Fourier transforms on the quantum SU(1,1) group

TL;DR

This paper develops a harmonic analysis framework on the quantum SU(1,1) group, involving Fourier transforms, invariant weights, and explicit spectral analysis using hypergeometric functions, advancing understanding of quantum group representations.

Contribution

It introduces a detailed spectral analysis and explicit formulas for Fourier transforms on the quantum SU(1,1) group, connecting them with Askey-Wilson and big q-Jacobi functions.

Findings

Explicit invariant weights are determined via Jackson integrals.

Spherical functions are expressed in terms of Askey-Wilson and big q-Jacobi functions.

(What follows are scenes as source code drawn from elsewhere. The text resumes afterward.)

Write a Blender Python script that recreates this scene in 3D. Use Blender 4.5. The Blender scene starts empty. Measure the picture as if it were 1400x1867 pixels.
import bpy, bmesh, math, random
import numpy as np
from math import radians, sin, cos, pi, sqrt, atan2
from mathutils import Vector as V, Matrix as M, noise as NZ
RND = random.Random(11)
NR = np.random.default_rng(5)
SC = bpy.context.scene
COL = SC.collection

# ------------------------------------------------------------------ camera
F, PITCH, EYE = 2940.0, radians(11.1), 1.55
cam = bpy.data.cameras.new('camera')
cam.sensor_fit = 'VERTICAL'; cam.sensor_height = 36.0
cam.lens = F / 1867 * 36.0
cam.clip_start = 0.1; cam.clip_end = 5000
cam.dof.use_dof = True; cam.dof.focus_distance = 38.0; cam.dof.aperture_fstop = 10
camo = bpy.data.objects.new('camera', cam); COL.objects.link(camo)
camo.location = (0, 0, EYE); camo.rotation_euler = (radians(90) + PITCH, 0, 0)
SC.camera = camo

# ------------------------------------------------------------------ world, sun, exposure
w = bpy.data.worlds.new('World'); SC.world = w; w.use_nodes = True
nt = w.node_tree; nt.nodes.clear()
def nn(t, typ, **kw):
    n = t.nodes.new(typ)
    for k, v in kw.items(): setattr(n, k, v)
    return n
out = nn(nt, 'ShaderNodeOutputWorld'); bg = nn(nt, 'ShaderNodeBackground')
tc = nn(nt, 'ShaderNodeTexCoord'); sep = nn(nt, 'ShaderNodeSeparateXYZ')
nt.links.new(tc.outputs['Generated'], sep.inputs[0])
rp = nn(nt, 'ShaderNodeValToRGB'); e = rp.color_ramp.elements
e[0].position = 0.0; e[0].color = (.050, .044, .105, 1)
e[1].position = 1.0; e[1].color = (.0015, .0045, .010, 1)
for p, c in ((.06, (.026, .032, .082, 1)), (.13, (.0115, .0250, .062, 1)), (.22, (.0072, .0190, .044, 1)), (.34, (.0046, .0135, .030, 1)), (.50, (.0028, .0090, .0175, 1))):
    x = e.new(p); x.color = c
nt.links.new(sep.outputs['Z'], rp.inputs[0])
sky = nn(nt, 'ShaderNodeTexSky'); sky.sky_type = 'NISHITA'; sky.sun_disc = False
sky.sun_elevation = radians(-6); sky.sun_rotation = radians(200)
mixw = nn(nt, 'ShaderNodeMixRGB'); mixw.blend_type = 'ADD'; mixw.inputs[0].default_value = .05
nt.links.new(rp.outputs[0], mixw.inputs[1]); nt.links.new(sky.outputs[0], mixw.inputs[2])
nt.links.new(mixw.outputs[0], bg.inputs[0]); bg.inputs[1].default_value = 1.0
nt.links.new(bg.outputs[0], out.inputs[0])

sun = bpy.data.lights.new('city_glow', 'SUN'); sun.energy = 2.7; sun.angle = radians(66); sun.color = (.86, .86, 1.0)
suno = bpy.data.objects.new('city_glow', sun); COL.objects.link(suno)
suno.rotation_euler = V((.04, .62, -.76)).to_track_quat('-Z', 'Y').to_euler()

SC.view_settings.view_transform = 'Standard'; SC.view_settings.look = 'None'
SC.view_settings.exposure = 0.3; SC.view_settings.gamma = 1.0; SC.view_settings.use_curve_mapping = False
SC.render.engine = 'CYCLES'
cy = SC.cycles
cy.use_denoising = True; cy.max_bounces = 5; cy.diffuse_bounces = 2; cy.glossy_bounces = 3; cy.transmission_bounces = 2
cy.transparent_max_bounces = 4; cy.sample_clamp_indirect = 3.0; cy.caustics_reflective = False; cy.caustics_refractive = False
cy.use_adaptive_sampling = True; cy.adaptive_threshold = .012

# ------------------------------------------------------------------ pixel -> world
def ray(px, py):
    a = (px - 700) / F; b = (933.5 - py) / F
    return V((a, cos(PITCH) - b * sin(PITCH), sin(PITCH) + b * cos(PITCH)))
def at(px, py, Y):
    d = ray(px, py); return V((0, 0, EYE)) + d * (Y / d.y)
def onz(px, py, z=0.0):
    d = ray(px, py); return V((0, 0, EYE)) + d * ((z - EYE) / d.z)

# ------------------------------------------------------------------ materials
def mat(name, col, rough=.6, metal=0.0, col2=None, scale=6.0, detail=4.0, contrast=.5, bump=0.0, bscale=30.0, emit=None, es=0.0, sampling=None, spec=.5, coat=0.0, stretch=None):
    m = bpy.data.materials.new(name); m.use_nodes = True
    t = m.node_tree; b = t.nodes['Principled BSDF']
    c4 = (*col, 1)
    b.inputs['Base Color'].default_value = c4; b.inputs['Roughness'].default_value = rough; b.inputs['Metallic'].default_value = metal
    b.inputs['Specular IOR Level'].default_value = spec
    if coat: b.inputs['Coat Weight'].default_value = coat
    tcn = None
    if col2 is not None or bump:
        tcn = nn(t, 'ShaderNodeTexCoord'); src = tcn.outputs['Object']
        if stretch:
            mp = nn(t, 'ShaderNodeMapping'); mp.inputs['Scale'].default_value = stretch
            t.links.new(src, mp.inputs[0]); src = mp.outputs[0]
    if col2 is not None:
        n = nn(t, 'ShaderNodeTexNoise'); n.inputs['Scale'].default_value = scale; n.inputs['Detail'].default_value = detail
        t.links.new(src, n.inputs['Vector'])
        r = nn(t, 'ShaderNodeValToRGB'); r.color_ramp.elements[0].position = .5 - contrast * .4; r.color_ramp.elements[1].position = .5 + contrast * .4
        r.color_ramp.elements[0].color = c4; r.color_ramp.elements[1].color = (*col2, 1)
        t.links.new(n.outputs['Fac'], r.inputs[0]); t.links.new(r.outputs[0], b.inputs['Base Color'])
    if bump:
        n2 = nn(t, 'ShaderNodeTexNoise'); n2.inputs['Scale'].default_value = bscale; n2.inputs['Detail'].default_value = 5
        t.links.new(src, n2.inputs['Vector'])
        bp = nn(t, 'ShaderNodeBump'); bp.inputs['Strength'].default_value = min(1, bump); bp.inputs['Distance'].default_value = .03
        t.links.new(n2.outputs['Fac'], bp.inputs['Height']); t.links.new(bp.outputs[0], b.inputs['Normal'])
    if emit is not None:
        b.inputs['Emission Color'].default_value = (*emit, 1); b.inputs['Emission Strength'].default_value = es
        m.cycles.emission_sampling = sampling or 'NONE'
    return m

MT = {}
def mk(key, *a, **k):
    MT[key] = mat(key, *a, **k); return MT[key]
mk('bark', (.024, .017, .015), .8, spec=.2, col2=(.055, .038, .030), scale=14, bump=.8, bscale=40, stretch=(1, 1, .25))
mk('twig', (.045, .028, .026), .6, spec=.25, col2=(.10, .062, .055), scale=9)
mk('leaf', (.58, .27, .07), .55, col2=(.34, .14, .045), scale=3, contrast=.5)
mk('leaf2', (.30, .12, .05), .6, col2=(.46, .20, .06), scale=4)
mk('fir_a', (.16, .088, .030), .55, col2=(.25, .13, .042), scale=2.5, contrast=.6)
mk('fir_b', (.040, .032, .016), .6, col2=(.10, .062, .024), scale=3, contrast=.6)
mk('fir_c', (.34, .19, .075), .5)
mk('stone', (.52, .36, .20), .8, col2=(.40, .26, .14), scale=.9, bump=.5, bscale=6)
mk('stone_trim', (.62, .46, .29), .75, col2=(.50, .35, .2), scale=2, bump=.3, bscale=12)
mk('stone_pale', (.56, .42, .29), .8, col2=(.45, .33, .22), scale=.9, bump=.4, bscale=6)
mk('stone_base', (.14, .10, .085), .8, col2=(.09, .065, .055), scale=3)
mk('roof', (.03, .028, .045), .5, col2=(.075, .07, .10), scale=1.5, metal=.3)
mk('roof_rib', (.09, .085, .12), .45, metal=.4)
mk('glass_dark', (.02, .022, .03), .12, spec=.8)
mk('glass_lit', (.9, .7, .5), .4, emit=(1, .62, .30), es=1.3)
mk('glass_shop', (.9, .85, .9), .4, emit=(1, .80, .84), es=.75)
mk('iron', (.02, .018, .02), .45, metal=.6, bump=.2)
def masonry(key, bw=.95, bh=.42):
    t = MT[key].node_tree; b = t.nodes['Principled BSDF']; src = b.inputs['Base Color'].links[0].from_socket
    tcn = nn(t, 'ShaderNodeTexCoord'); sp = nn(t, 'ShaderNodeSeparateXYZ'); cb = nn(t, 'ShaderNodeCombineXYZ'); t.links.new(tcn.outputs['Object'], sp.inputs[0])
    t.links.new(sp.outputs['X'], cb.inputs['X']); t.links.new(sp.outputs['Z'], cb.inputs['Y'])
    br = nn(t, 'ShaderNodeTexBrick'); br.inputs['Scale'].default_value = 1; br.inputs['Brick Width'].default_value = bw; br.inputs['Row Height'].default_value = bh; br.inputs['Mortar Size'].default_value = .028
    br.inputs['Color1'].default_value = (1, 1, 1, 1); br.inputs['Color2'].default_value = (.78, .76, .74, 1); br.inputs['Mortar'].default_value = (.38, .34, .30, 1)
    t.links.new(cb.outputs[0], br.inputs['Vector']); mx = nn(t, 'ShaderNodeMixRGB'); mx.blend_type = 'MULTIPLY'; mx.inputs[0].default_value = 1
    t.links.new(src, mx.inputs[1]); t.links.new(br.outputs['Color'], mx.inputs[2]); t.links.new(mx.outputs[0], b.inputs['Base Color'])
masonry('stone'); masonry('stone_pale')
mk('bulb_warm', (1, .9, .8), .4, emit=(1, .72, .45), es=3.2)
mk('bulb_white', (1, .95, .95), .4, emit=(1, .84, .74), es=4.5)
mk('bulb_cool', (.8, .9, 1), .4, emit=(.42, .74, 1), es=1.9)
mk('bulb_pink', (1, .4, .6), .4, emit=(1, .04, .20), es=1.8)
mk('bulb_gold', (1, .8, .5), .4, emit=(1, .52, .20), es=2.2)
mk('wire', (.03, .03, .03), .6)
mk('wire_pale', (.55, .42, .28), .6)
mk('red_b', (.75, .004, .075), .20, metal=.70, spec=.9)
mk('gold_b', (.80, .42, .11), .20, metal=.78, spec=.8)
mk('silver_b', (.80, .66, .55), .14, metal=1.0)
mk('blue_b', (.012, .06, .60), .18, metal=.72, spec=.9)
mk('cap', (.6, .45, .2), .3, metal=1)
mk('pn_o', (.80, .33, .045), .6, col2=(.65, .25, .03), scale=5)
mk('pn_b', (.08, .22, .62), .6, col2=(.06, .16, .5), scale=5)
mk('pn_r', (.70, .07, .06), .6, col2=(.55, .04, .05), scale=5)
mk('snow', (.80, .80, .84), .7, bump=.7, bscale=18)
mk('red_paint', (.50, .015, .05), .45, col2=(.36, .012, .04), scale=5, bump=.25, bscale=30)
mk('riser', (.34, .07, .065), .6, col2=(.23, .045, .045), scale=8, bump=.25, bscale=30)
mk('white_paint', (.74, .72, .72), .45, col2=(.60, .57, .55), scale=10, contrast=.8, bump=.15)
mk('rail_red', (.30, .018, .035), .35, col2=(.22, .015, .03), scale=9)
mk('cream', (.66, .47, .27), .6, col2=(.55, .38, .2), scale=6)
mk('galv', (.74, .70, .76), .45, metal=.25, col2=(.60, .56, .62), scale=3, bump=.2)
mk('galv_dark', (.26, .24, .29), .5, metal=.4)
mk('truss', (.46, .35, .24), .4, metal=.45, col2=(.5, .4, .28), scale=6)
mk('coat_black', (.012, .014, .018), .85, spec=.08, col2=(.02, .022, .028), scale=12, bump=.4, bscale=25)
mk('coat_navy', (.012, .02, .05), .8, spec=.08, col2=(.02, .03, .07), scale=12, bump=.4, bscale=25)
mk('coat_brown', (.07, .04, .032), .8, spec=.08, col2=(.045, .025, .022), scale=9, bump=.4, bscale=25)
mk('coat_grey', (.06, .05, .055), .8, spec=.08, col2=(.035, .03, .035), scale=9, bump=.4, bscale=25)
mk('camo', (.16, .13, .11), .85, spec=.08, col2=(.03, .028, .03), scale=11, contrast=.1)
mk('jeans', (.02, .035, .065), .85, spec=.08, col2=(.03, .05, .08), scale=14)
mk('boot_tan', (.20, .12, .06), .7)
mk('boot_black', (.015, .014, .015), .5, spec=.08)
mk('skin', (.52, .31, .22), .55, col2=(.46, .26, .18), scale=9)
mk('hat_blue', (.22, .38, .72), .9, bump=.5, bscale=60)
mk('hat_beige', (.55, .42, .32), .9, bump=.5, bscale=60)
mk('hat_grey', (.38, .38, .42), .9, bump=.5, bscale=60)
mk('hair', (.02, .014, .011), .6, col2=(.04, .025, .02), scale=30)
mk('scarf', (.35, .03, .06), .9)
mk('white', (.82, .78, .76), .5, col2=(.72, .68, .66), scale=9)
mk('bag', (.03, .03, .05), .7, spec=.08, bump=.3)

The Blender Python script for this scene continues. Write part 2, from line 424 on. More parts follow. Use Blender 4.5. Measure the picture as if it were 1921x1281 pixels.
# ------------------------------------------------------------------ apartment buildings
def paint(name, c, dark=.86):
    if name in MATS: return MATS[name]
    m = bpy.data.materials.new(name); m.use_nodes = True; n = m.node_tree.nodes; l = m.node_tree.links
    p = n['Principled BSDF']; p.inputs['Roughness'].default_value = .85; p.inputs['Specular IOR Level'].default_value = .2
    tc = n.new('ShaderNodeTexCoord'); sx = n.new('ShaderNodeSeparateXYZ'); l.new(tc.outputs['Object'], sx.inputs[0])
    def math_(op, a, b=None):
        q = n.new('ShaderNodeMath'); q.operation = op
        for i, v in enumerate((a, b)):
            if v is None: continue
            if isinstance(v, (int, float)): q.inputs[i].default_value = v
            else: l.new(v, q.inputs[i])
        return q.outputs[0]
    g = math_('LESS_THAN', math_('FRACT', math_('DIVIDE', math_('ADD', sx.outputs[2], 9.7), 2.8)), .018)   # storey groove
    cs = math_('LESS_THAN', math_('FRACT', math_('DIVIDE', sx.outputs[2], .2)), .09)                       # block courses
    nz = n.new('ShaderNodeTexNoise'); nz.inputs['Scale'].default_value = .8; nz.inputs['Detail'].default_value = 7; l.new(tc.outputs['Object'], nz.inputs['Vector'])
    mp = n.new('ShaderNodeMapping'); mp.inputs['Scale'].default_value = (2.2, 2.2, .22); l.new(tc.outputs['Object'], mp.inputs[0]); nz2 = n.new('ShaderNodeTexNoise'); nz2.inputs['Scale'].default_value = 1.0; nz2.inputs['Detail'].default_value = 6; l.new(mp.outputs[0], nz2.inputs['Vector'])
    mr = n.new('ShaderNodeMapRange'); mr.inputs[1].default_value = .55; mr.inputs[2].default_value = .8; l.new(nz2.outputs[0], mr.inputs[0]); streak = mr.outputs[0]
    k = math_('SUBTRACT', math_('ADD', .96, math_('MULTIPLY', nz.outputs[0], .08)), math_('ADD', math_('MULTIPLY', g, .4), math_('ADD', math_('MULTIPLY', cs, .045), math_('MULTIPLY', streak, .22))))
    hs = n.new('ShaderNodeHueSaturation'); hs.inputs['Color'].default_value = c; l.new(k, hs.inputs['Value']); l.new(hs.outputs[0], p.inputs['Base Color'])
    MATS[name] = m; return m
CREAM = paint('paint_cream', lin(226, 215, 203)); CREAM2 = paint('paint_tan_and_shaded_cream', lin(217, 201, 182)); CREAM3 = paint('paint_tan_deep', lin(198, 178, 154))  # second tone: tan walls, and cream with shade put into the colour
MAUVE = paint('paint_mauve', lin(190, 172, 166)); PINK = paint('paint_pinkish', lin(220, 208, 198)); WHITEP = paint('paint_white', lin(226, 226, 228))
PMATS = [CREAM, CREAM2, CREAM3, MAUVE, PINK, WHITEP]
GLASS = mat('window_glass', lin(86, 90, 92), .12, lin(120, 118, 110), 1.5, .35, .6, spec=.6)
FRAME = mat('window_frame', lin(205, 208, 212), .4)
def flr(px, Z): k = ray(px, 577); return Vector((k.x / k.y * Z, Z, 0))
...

Fourier transforms are identified with special cases of known hypergeometric transforms.

Abstract

The main goal is to interpret the Askey-Wilson function and the corresponding transform pair on the quantum SU(1,1) group. A weight on the C^*-algebra of continuous functions vanishing at infinity on the quantum SU(1,1) group is studied, which is left and right invariant in a weak sense with respect to a product defined using Wall functions. The Haar weight restricted to certain subalgebras are explicitly determined in terms of an infinitely supported Jackson integral and in terms of an infinitely supported Askey-Wilson type measure. For the evaluation the spectral analysis of explicit unbounded doubly infinite Jacobi matrices and some new summation formulas for basic hypergeometric series are needed. The spherical functions are calculated in terms of Askey-Wilson functions and big q-Jacobi functions. The corresponding spherical Fourier transforms are identified with special cases of the big q-Jacobi function transform and of the Askey-Wilson function transform.